■ GIVEN REQUEST
Starting at the top of the records, output every line through the one that contains "4.23).build('wall_partition', M['columnpale'], bevel=0.004))", keeping each exactly as it appears.

Part of a data file
◆ ◆ ◆
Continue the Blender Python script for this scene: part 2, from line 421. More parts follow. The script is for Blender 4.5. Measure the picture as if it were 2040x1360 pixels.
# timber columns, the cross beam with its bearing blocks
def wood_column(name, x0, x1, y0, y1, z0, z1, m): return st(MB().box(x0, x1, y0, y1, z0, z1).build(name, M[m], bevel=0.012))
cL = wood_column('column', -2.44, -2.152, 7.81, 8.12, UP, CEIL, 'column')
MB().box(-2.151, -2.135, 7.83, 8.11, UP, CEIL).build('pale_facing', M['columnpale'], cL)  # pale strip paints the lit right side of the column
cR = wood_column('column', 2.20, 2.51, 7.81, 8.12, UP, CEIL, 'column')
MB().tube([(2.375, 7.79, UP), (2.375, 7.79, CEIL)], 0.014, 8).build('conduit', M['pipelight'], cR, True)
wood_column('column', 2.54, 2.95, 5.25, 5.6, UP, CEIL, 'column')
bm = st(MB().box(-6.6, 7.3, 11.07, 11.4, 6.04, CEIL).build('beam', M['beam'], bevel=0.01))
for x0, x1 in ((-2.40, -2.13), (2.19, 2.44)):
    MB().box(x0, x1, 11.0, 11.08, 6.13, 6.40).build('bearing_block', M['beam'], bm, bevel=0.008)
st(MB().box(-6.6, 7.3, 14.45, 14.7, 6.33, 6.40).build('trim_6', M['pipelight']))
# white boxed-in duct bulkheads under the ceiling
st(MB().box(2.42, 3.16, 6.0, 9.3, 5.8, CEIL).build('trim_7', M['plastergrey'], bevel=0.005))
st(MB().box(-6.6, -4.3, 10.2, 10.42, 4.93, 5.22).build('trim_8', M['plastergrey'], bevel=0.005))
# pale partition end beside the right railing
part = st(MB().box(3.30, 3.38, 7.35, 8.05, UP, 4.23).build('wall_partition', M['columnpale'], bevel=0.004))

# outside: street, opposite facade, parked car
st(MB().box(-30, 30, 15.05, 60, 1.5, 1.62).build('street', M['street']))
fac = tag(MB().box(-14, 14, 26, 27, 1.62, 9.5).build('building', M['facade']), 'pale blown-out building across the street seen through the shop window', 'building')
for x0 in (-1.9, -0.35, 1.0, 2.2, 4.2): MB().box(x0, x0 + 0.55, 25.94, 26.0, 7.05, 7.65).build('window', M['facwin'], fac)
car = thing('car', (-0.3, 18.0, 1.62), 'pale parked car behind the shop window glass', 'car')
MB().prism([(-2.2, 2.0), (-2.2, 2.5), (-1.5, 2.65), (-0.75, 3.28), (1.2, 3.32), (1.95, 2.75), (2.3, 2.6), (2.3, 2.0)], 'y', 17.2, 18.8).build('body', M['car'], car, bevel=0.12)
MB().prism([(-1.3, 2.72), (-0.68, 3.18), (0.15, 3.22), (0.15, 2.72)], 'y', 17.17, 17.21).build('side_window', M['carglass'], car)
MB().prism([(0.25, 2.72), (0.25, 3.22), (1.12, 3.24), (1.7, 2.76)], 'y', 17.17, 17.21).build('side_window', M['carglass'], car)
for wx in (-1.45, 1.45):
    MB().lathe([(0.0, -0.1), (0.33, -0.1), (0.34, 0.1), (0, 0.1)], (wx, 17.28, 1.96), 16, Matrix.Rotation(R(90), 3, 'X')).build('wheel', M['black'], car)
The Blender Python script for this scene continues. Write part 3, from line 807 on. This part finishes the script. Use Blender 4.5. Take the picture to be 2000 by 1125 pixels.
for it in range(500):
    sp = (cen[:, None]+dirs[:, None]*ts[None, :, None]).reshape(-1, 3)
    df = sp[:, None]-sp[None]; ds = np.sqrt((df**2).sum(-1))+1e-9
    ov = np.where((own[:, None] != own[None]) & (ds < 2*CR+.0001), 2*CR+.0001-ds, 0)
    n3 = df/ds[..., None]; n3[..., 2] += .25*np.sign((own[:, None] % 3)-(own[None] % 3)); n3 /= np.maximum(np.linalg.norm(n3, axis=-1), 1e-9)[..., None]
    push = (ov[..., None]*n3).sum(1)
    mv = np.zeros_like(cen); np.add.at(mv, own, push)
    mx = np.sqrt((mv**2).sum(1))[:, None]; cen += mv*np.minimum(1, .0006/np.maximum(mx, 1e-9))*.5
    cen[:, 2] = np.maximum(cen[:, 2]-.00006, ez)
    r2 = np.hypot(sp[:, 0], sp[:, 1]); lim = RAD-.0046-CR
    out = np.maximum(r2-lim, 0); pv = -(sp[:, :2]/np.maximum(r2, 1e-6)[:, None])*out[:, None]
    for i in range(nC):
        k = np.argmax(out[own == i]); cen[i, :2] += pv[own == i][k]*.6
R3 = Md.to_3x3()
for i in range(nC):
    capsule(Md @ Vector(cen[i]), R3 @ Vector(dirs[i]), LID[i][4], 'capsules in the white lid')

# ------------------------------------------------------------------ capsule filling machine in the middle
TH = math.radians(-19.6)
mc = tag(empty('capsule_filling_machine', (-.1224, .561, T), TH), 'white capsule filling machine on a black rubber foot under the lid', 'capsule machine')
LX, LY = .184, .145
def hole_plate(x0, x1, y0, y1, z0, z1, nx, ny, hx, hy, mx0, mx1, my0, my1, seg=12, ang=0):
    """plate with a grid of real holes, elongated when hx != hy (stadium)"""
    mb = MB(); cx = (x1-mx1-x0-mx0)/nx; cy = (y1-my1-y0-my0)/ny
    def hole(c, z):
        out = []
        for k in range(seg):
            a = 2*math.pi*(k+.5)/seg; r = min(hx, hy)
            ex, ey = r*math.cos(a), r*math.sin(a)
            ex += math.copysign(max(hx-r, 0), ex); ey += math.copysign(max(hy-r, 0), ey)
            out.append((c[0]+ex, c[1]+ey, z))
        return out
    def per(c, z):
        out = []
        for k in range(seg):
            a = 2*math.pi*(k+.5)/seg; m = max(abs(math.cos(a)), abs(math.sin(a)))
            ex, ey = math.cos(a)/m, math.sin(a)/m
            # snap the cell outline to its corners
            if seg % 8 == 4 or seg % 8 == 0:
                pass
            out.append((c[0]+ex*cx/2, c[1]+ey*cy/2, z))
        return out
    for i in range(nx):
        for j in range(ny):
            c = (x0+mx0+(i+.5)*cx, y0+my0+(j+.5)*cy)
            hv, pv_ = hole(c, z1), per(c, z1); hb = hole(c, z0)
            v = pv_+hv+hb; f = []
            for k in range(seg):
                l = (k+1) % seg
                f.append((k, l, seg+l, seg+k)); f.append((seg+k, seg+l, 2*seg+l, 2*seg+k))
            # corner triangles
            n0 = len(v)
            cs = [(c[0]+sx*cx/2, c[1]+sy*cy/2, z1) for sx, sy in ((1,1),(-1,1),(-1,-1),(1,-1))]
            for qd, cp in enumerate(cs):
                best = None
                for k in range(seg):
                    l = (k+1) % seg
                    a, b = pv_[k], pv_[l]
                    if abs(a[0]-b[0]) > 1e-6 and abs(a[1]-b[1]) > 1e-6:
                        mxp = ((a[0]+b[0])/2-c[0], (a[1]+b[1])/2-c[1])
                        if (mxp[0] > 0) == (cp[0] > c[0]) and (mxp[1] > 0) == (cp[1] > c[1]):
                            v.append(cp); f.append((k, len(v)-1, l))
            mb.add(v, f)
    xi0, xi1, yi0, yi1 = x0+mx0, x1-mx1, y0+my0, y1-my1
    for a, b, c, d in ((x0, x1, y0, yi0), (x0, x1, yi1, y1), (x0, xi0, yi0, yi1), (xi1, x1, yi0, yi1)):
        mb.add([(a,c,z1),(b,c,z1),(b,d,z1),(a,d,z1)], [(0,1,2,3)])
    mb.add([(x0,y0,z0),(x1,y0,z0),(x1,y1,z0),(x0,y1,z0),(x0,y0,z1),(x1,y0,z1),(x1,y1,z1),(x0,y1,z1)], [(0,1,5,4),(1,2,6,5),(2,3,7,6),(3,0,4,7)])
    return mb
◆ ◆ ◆
■ FINISHED TASK
Continue the Blender Python script for this scene: part 2, from line 421. More parts follow. The script is for Blender 4.5. Measure the picture as if it were 2040x1360 pixels.
# timber columns, the cross beam with its bearing blocks
def wood_column(name, x0, x1, y0, y1, z0, z1, m): return st(MB().box(x0, x1, y0, y1, z0, z1).build(name, M[m], bevel=0.012))
cL = wood_column('column', -2.44, -2.152, 7.81, 8.12, UP, CEIL, 'column')
MB().box(-2.151, -2.135, 7.83, 8.11, UP, CEIL).build('pale_facing', M['columnpale'], cL)  # pale strip paints the lit right side of the column
cR = wood_column('column', 2.20, 2.51, 7.81, 8.12, UP, CEIL, 'column')
MB().tube([(2.375, 7.79, UP), (2.375, 7.79, CEIL)], 0.014, 8).build('conduit', M['pipelight'], cR, True)
wood_column('column', 2.54, 2.95, 5.25, 5.6, UP, CEIL, 'column')
bm = st(MB().box(-6.6, 7.3, 11.07, 11.4, 6.04, CEIL).build('beam', M['beam'], bevel=0.01))
for x0, x1 in ((-2.40, -2.13), (2.19, 2.44)):
    MB().box(x0, x1, 11.0, 11.08, 6.13, 6.40).build('bearing_block', M['beam'], bm, bevel=0.008)
st(MB().box(-6.6, 7.3, 14.45, 14.7, 6.33, 6.40).build('trim_6', M['pipelight']))
# white boxed-in duct bulkheads under the ceiling
st(MB().box(2.42, 3.16, 6.0, 9.3, 5.8, CEIL).build('trim_7', M['plastergrey'], bevel=0.005))
st(MB().box(-6.6, -4.3, 10.2, 10.42, 4.93, 5.22).build('trim_8', M['plastergrey'], bevel=0.005))
# pale partition end beside the right railing
part = st(MB().box(3.30, 3.38, 7.35, 8.05, UP, 4.23).build('wall_partition', M['columnpale'], bevel=0.004))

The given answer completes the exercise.